───── EXERCISE INPUTS

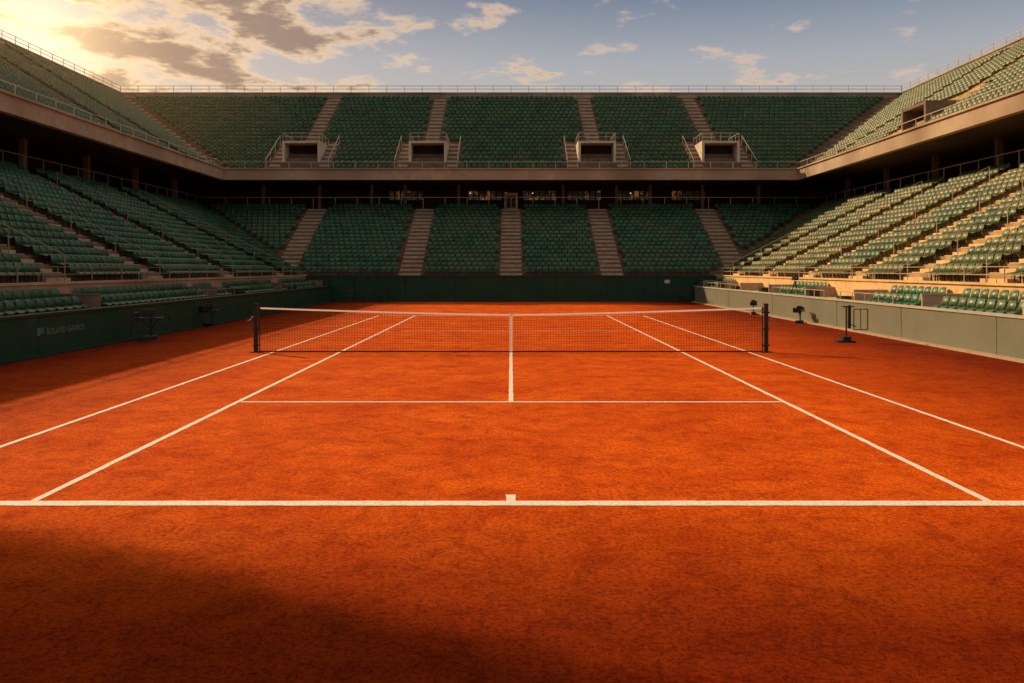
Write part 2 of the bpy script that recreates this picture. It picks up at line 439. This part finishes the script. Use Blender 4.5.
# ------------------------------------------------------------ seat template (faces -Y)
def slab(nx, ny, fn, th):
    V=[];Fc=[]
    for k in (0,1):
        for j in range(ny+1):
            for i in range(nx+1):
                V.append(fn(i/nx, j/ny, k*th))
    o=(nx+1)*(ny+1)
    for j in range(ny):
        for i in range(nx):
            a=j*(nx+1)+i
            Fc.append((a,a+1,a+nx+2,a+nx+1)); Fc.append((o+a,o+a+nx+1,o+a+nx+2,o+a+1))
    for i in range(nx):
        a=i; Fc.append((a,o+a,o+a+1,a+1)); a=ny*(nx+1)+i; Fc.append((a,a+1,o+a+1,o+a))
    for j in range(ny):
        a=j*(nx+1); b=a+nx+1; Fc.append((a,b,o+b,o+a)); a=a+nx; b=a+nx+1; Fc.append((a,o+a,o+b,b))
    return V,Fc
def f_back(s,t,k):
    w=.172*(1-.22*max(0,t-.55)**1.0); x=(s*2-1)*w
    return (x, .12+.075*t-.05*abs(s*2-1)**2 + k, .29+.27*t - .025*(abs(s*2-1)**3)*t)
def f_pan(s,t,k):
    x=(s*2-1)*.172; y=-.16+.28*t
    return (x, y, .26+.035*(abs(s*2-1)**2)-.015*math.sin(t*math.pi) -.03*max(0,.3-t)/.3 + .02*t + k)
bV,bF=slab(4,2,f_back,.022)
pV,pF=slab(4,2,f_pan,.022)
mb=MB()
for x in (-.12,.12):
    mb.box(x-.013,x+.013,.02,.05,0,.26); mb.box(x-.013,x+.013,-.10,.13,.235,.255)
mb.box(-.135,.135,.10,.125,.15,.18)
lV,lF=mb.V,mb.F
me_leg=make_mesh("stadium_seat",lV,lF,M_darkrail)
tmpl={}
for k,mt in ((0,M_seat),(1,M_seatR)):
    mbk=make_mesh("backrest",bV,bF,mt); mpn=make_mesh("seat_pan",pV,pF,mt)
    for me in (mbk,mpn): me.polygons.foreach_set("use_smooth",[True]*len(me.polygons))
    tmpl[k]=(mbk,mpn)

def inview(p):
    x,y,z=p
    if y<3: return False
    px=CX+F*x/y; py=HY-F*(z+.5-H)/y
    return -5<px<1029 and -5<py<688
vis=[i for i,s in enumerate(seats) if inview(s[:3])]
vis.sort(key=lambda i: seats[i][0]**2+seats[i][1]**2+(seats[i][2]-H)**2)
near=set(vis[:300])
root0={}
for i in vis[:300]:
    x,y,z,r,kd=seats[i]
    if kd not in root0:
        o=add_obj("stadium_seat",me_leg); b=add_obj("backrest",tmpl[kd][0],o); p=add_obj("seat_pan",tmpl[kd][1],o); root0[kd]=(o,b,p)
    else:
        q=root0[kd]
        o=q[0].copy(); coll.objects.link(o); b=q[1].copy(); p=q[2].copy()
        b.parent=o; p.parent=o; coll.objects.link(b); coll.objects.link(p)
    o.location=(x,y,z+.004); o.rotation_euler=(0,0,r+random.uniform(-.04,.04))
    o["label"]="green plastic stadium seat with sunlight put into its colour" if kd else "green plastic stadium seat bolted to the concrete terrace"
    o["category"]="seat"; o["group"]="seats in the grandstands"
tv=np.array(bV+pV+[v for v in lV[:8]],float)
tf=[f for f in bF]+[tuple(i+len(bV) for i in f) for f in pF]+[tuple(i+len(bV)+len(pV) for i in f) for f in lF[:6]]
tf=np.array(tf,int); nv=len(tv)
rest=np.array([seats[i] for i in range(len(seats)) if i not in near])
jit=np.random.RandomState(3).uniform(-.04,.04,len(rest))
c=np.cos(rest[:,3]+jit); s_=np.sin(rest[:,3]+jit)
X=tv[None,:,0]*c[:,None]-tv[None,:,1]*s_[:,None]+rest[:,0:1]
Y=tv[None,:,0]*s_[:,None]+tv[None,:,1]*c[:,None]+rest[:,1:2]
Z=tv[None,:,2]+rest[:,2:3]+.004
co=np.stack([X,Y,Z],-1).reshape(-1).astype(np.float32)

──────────
───── EXERCISE INPUTS

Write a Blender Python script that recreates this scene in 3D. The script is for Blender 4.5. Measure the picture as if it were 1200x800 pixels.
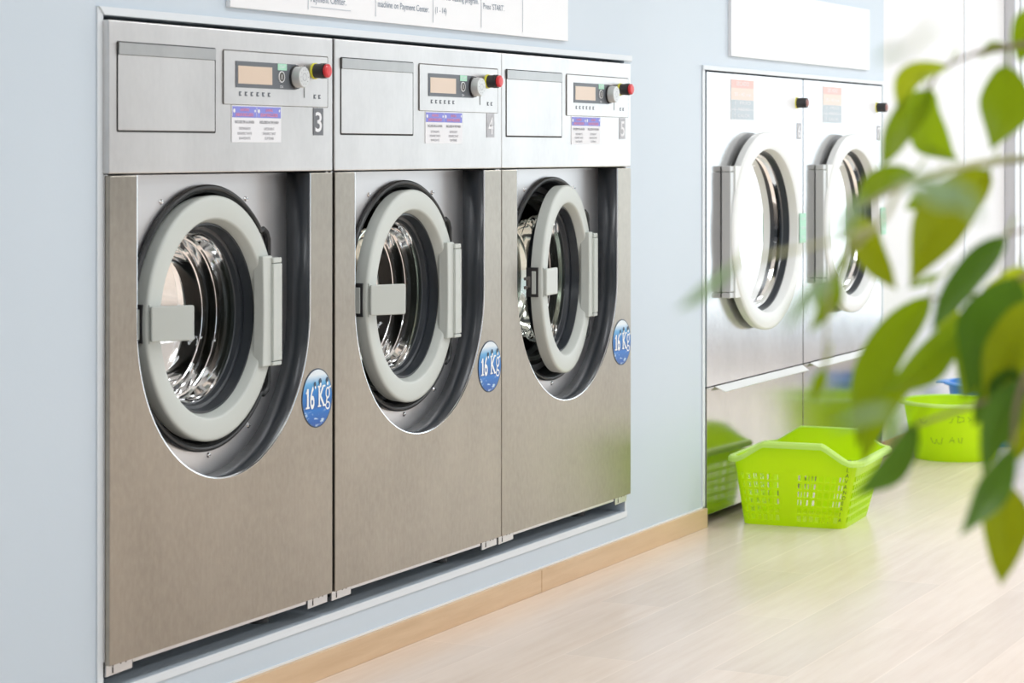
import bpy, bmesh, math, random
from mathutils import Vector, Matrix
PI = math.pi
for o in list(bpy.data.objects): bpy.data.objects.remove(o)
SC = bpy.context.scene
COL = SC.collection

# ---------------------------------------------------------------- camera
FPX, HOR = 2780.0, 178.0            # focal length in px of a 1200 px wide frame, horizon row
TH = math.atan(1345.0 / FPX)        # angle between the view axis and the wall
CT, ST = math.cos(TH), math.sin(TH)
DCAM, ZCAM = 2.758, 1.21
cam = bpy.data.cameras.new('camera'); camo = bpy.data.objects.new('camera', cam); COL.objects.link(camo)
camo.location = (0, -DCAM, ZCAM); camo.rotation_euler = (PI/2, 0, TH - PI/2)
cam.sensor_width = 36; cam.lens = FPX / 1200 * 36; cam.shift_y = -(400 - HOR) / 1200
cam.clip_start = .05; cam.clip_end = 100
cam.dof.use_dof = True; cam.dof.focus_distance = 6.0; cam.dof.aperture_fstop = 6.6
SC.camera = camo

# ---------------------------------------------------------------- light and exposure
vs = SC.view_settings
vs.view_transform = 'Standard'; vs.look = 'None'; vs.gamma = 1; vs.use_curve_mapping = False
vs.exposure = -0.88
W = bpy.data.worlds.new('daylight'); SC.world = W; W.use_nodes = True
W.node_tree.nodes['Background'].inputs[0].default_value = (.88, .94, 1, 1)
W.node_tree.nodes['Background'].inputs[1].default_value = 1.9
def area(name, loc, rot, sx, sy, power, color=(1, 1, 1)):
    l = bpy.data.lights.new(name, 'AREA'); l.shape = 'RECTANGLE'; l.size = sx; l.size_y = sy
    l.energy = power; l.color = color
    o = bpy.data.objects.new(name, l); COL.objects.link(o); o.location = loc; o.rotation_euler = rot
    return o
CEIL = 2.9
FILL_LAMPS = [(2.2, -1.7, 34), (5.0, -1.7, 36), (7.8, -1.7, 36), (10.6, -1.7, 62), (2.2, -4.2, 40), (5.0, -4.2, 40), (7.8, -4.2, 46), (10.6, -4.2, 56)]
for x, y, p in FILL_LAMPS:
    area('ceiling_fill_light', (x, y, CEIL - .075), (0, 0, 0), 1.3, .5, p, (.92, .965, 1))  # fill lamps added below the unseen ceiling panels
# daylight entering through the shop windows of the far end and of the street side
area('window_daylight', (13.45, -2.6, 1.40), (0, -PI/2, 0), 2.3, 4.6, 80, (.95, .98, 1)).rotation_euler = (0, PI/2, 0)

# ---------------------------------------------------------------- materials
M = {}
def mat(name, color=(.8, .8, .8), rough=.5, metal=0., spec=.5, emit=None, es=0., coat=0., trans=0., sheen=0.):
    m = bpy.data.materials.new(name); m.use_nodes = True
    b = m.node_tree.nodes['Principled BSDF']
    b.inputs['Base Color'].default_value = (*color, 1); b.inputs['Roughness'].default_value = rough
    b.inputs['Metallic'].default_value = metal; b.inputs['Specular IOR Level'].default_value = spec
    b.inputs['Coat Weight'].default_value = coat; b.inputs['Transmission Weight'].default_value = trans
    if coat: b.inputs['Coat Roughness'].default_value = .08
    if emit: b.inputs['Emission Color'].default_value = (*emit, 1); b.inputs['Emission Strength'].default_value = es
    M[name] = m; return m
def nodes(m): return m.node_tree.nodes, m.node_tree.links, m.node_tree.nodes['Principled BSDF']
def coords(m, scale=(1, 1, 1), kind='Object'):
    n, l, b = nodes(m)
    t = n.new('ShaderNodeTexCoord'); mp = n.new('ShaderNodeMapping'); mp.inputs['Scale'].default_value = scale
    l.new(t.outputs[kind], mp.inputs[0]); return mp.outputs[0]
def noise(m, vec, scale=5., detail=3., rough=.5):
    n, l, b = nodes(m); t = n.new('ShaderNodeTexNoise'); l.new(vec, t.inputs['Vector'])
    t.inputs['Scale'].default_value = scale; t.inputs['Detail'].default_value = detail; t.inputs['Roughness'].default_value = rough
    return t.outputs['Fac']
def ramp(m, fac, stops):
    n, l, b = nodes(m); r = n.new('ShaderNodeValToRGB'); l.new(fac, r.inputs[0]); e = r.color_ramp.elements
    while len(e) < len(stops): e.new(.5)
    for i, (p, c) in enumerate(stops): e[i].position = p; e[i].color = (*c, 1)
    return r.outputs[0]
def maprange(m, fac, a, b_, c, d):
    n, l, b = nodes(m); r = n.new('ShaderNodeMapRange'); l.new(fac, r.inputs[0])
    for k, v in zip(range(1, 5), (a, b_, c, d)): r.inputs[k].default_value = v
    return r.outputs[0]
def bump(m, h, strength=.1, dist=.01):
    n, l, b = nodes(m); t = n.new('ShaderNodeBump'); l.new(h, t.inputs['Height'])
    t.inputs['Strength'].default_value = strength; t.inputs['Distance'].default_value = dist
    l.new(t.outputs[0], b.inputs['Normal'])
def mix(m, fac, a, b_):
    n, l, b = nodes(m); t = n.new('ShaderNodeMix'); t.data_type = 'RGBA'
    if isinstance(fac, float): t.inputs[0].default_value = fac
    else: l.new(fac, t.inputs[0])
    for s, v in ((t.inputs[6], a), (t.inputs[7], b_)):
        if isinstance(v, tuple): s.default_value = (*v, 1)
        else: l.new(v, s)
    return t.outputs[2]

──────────
───── EXERCISE INPUTS

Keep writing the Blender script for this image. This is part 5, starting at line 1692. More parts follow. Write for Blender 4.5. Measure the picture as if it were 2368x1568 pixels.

──────────

*EXERCISE INSTRUCTIONS*: Your task is to transcribe exactly the lines starting at the line that contains "Write a Blender" and ending at the line that contains "COL = SC.collection", both included. Leave out the pictures.

*OUTPUT*:
Write a Blender Python script that recreates this scene in 3D. The script is for Blender 4.5. Measure the picture as if it were 1200x800 pixels.
import bpy, bmesh, math, random
from mathutils import Vector, Matrix
PI = math.pi
for o in list(bpy.data.objects): bpy.data.objects.remove(o)
SC = bpy.context.scene
COL = SC.collection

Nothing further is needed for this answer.